begin EXTRACTED ENTRIES

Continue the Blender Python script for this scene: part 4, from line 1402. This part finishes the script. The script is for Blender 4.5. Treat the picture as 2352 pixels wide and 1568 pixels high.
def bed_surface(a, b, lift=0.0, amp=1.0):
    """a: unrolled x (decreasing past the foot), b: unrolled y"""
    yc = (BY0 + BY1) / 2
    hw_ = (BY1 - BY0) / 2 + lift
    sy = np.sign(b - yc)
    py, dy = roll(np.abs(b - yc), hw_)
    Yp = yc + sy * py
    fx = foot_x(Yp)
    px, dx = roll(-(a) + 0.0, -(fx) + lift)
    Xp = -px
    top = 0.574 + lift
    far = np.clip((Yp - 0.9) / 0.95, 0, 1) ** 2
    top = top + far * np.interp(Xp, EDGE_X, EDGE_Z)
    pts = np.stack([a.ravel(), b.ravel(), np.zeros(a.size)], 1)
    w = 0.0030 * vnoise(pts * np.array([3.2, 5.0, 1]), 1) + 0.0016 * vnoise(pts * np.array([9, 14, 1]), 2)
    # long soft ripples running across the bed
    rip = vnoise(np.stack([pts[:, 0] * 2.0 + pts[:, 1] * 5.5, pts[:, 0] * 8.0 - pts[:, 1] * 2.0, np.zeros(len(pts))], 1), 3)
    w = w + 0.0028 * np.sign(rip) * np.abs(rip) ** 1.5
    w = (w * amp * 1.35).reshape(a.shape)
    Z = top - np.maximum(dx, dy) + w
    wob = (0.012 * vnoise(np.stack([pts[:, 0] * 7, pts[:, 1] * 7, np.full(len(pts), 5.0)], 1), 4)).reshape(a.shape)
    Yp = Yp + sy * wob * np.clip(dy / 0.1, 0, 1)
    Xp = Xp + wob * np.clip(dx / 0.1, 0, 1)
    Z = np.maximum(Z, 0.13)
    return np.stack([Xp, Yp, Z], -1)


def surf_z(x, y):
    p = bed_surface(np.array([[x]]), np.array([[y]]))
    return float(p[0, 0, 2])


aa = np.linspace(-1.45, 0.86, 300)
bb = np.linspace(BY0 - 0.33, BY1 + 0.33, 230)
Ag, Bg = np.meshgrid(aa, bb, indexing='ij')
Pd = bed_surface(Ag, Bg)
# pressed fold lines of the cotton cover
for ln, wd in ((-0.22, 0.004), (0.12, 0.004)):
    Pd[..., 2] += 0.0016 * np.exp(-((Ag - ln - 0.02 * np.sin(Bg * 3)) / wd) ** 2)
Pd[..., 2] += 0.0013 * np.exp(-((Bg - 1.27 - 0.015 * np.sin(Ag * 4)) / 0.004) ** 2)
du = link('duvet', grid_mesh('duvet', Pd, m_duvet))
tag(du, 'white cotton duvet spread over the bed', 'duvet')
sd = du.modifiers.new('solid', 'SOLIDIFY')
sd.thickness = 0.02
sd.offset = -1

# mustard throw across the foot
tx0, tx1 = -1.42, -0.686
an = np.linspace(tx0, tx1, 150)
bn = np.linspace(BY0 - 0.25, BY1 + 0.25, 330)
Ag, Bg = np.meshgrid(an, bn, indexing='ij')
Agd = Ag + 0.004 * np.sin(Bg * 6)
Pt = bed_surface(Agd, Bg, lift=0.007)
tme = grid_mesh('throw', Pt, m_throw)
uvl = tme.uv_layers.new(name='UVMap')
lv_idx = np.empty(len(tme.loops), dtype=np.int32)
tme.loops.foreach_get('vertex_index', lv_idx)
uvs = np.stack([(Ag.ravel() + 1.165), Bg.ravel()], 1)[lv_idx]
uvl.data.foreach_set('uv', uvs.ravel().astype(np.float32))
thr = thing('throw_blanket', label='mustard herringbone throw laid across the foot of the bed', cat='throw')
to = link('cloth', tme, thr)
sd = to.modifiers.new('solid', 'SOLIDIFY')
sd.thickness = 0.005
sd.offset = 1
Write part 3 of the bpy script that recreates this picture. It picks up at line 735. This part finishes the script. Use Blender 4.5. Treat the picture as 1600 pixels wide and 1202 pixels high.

end EXTRACTED ENTRIES

WHAT IS BEING ASKED >> Reproduce the data in full, exactly as presented.

SOLUTION TO THIS EXERCISE >>
Continue the Blender Python script for this scene: part 4, from line 1402. This part finishes the script. The script is for Blender 4.5. Treat the picture as 2352 pixels wide and 1568 pixels high.
def bed_surface(a, b, lift=0.0, amp=1.0):
    """a: unrolled x (decreasing past the foot), b: unrolled y"""
    yc = (BY0 + BY1) / 2
    hw_ = (BY1 - BY0) / 2 + lift
    sy = np.sign(b - yc)
    py, dy = roll(np.abs(b - yc), hw_)
    Yp = yc + sy * py
    fx = foot_x(Yp)
    px, dx = roll(-(a) + 0.0, -(fx) + lift)
    Xp = -px
    top = 0.574 + lift
    far = np.clip((Yp - 0.9) / 0.95, 0, 1) ** 2
    top = top + far * np.interp(Xp, EDGE_X, EDGE_Z)
    pts = np.stack([a.ravel(), b.ravel(), np.zeros(a.size)], 1)
    w = 0.0030 * vnoise(pts * np.array([3.2, 5.0, 1]), 1) + 0.0016 * vnoise(pts * np.array([9, 14, 1]), 2)
    # long soft ripples running across the bed
    rip = vnoise(np.stack([pts[:, 0] * 2.0 + pts[:, 1] * 5.5, pts[:, 0] * 8.0 - pts[:, 1] * 2.0, np.zeros(len(pts))], 1), 3)
    w = w + 0.0028 * np.sign(rip) * np.abs(rip) ** 1.5
    w = (w * amp * 1.35).reshape(a.shape)
    Z = top - np.maximum(dx, dy) + w
    wob = (0.012 * vnoise(np.stack([pts[:, 0] * 7, pts[:, 1] * 7, np.full(len(pts), 5.0)], 1), 4)).reshape(a.shape)
    Yp = Yp + sy * wob * np.clip(dy / 0.1, 0, 1)
    Xp = Xp + wob * np.clip(dx / 0.1, 0, 1)
    Z = np.maximum(Z, 0.13)
    return np.stack([Xp, Yp, Z], -1)


def surf_z(x, y):
    p = bed_surface(np.array([[x]]), np.array([[y]]))
    return float(p[0, 0, 2])


aa = np.linspace(-1.45, 0.86, 300)
bb = np.linspace(BY0 - 0.33, BY1 + 0.33, 230)
Ag, Bg = np.meshgrid(aa, bb, indexing='ij')
Pd = bed_surface(Ag, Bg)
# pressed fold lines of the cotton cover
for ln, wd in ((-0.22, 0.004), (0.12, 0.004)):
    Pd[..., 2] += 0.0016 * np.exp(-((Ag - ln - 0.02 * np.sin(Bg * 3)) / wd) ** 2)
Pd[..., 2] += 0.0013 * np.exp(-((Bg - 1.27 - 0.015 * np.sin(Ag * 4)) / 0.004) ** 2)
du = link('duvet', grid_mesh('duvet', Pd, m_duvet))
tag(du, 'white cotton duvet spread over the bed', 'duvet')
sd = du.modifiers.new('solid', 'SOLIDIFY')
sd.thickness = 0.02
sd.offset = -1

# mustard throw across the foot
tx0, tx1 = -1.42, -0.686
an = np.linspace(tx0, tx1, 150)
bn = np.linspace(BY0 - 0.25, BY1 + 0.25, 330)
Ag, Bg = np.meshgrid(an, bn, indexing='ij')
Agd = Ag + 0.004 * np.sin(Bg * 6)
Pt = bed_surface(Agd, Bg, lift=0.007)
tme = grid_mesh('throw', Pt, m_throw)
uvl = tme.uv_layers.new(name='UVMap')
lv_idx = np.empty(len(tme.loops), dtype=np.int32)
tme.loops.foreach_get('vertex_index', lv_idx)
uvs = np.stack([(Ag.ravel() + 1.165), Bg.ravel()], 1)[lv_idx]
uvl.data.foreach_set('uv', uvs.ravel().astype(np.float32))
thr = thing('throw_blanket', label='mustard herringbone throw laid across the foot of the bed', cat='throw')
to = link('cloth', tme, thr)
sd = to.modifiers.new('solid', 'SOLIDIFY')
sd.thickness = 0.005
sd.offset = 1
Write part 3 of the bpy script that recreates this picture. It picks up at line 735. This part finishes the script. Use Blender 4.5. Treat the picture as 1600 pixels wide and 1202 pixels high.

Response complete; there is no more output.